┌────────
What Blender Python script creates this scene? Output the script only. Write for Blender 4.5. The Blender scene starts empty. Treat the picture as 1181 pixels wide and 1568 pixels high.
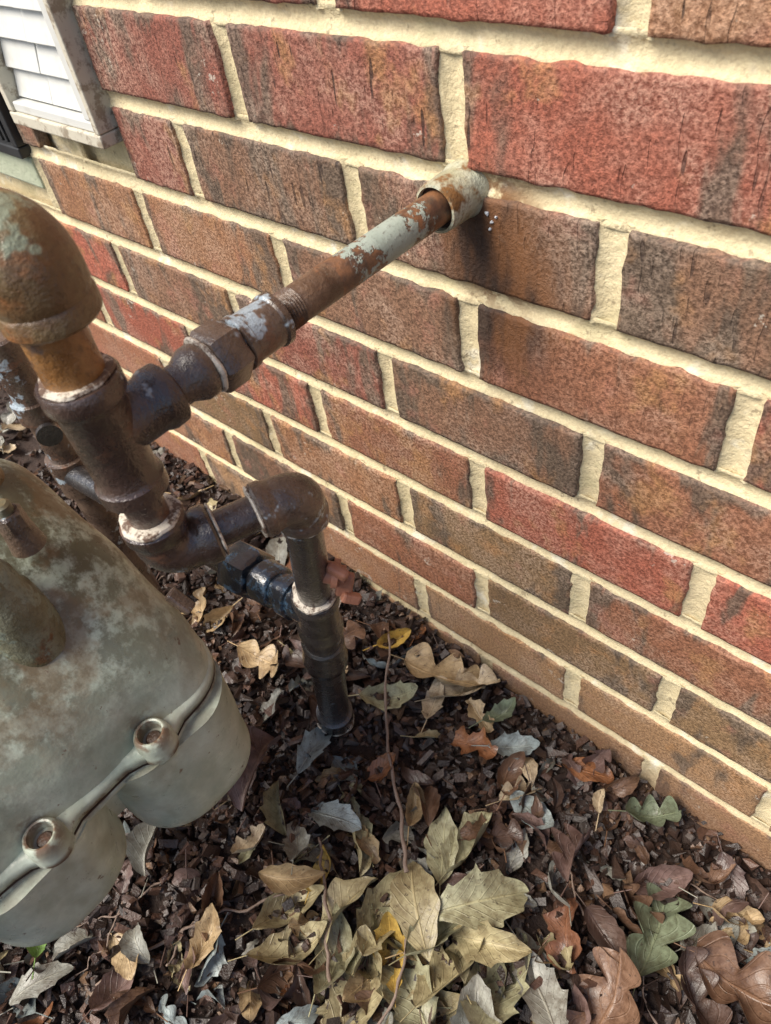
import bpy, math, random
import numpy as np
from mathutils import Vector, Matrix, noise
random.seed(7); rng=np.random.default_rng(7)
sc=bpy.context.scene
sc.view_settings.view_transform='Standard'; sc.view_settings.look='None'; sc.view_settings.exposure=0
V=Vector
# ------------------------------------------------------------ node helpers
class NT:
    def __init__(s,name):
        s.m=bpy.data.materials.new(name); s.m.use_nodes=True; s.t=s.m.node_tree
        s.b=s.t.nodes['Principled BSDF']; s.out=s.t.nodes['Material Output']
        s.co=s.t.nodes.new('ShaderNodeTexCoord').outputs['Object']
    def n(s,k,**p):
        x=s.t.nodes.new(k)
        for a,b in p.items(): setattr(x,a,b)
        return x
    def L(s,a,b): s.t.links.new(a,b)
    def setin(s,sock,v):
        if isinstance(v,bpy.types.NodeSocket): s.L(v,sock)
        elif isinstance(v,(tuple,list)): sock.default_value=(*v,1) if len(v)==3 and len(sock.default_value)==4 else v
        else: sock.default_value=v
    def mapping(s,vec,scale=(1,1,1),loc=None):
        x=s.n('ShaderNodeMapping'); s.L(vec,x.inputs[0]); x.inputs['Scale'].default_value=scale
        if loc is not None: s.setin(x.inputs['Location'],loc)
        return x.outputs[0]
    def noise(s,scale,detail=4,rough=.6,vec=None,dist=0):
        x=s.n('ShaderNodeTexNoise'); s.L(vec or s.co,x.inputs['Vector'])
        x.inputs['Scale'].default_value=scale;x.inputs['Detail'].default_value=detail;x.inputs['Roughness'].default_value=rough
        x.inputs['Distortion'].default_value=dist
        return x.outputs['Fac']
    def ramp(s,f,a,b,lo=0.,hi=1.):
        x=s.n('ShaderNodeMapRange',interpolation_type='SMOOTHSTEP'); s.setin(x.inputs['Value'],f)
        for i,v in zip(('From Min','From Max','To Min','To Max'),(a,b,lo,hi)): s.setin(x.inputs[i],v)
        return x.outputs[0]
    def math(s,op,a,b=0.,c=0.,clamp=False):
        x=s.n('ShaderNodeMath',operation=op,use_clamp=clamp)
        s.setin(x.inputs[0],a);s.setin(x.inputs[1],b);s.setin(x.inputs[2],c)
        return x.outputs[0]
    def mix(s,f,a,b,mode='MIX'):
        x=s.n('ShaderNodeMix',data_type='RGBA',blend_type=mode)
        s.setin(x.inputs[0],f);s.setin(x.inputs[6],a);s.setin(x.inputs[7],b)
        return x.outputs[2]
    def attr(s,name,out='Color'):
        return s.n('ShaderNodeAttribute',attribute_name=name).outputs[out]
    def sep(s,v):
        x=s.n('ShaderNodeSeparateXYZ'); s.L(v,x.inputs[0]); return x.outputs
    def bump(s,h,dist=.001,strength=1.,normal=None):
        x=s.n('ShaderNodeBump'); s.setin(x.inputs['Height'],h); x.inputs['Distance'].default_value=dist; x.inputs['Strength'].default_value=strength
        if normal: s.L(normal,x.inputs['Normal'])
        return x.outputs[0]
    def fin(s,col,rough=.6,normal=None,metal=0.,spec=.5,coat=0.):
        s.setin(s.b.inputs['Base Color'],col);s.setin(s.b.inputs['Roughness'],rough);s.setin(s.b.inputs['Metallic'],metal)
        s.b.inputs['Specular IOR Level'].default_value=spec
        s.b.inputs['Coat Weight'].default_value=coat; s.b.inputs['Coat Roughness'].default_value=.22
        if normal: s.L(normal,s.b.inputs['Normal'])
        return s.m
def gauss_mask(t,vec,c,rx,ry,rz):
    x=t.n('ShaderNodeVectorMath',operation='SUBTRACT'); t.L(vec,x.inputs[0]); x.inputs[1].default_value=c
    y=t.n('ShaderNodeVectorMath',operation='MULTIPLY'); t.L(x.outputs[0],y.inputs[0]); y.inputs[1].default_value=(1/rx,1/ry,1/rz)
    z=t.n('ShaderNodeVectorMath',operation='LENGTH'); t.L(y.outputs[0],z.inputs[0])
    return t.ramp(z.outputs['Value'],.35,1.,1.,0.)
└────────
What is expected.
Your task is an exact transcription of all the data, minus the pictures.

Solution to this problem.
What Blender Python script creates this scene? Output the script only. Write for Blender 4.5. The Blender scene starts empty. Treat the picture as 1181 pixels wide and 1568 pixels high.
import bpy, math, random
import numpy as np
from mathutils import Vector, Matrix, noise
random.seed(7); rng=np.random.default_rng(7)
sc=bpy.context.scene
sc.view_settings.view_transform='Standard'; sc.view_settings.look='None'; sc.view_settings.exposure=0
V=Vector
# ------------------------------------------------------------ node helpers
class NT:
    def __init__(s,name):
        s.m=bpy.data.materials.new(name); s.m.use_nodes=True; s.t=s.m.node_tree
        s.b=s.t.nodes['Principled BSDF']; s.out=s.t.nodes['Material Output']
        s.co=s.t.nodes.new('ShaderNodeTexCoord').outputs['Object']
    def n(s,k,**p):
        x=s.t.nodes.new(k)
        for a,b in p.items(): setattr(x,a,b)
        return x
    def L(s,a,b): s.t.links.new(a,b)
    def setin(s,sock,v):
        if isinstance(v,bpy.types.NodeSocket): s.L(v,sock)
        elif isinstance(v,(tuple,list)): sock.default_value=(*v,1) if len(v)==3 and len(sock.default_value)==4 else v
        else: sock.default_value=v
    def mapping(s,vec,scale=(1,1,1),loc=None):
        x=s.n('ShaderNodeMapping'); s.L(vec,x.inputs[0]); x.inputs['Scale'].default_value=scale
        if loc is not None: s.setin(x.inputs['Location'],loc)
        return x.outputs[0]
    def noise(s,scale,detail=4,rough=.6,vec=None,dist=0):
        x=s.n('ShaderNodeTexNoise'); s.L(vec or s.co,x.inputs['Vector'])
        x.inputs['Scale'].default_value=scale;x.inputs['Detail'].default_value=detail;x.inputs['Roughness'].default_value=rough
        x.inputs['Distortion'].default_value=dist
        return x.outputs['Fac']
    def ramp(s,f,a,b,lo=0.,hi=1.):
        x=s.n('ShaderNodeMapRange',interpolation_type='SMOOTHSTEP'); s.setin(x.inputs['Value'],f)
        for i,v in zip(('From Min','From Max','To Min','To Max'),(a,b,lo,hi)): s.setin(x.inputs[i],v)
        return x.outputs[0]
    def math(s,op,a,b=0.,c=0.,clamp=False):
        x=s.n('ShaderNodeMath',operation=op,use_clamp=clamp)
        s.setin(x.inputs[0],a);s.setin(x.inputs[1],b);s.setin(x.inputs[2],c)
        return x.outputs[0]
    def mix(s,f,a,b,mode='MIX'):
        x=s.n('ShaderNodeMix',data_type='RGBA',blend_type=mode)
        s.setin(x.inputs[0],f);s.setin(x.inputs[6],a);s.setin(x.inputs[7],b)
        return x.outputs[2]
    def attr(s,name,out='Color'):
        return s.n('ShaderNodeAttribute',attribute_name=name).outputs[out]
    def sep(s,v):
        x=s.n('ShaderNodeSeparateXYZ'); s.L(v,x.inputs[0]); return x.outputs
    def bump(s,h,dist=.001,strength=1.,normal=None):
        x=s.n('ShaderNodeBump'); s.setin(x.inputs['Height'],h); x.inputs['Distance'].default_value=dist; x.inputs['Strength'].default_value=strength
        if normal: s.L(normal,x.inputs['Normal'])
        return x.outputs[0]
    def fin(s,col,rough=.6,normal=None,metal=0.,spec=.5,coat=0.):
        s.setin(s.b.inputs['Base Color'],col);s.setin(s.b.inputs['Roughness'],rough);s.setin(s.b.inputs['Metallic'],metal)
        s.b.inputs['Specular IOR Level'].default_value=spec
        s.b.inputs['Coat Weight'].default_value=coat; s.b.inputs['Coat Roughness'].default_value=.22
        if normal: s.L(normal,s.b.inputs['Normal'])
        return s.m
def gauss_mask(t,vec,c,rx,ry,rz):
    x=t.n('ShaderNodeVectorMath',operation='SUBTRACT'); t.L(vec,x.inputs[0]); x.inputs[1].default_value=c
    y=t.n('ShaderNodeVectorMath',operation='MULTIPLY'); t.L(x.outputs[0],y.inputs[0]); y.inputs[1].default_value=(1/rx,1/ry,1/rz)
    z=t.n('ShaderNodeVectorMath',operation='LENGTH'); t.L(y.outputs[0],z.inputs[0])
    return t.ramp(z.outputs['Value'],.35,1.,1.,0.)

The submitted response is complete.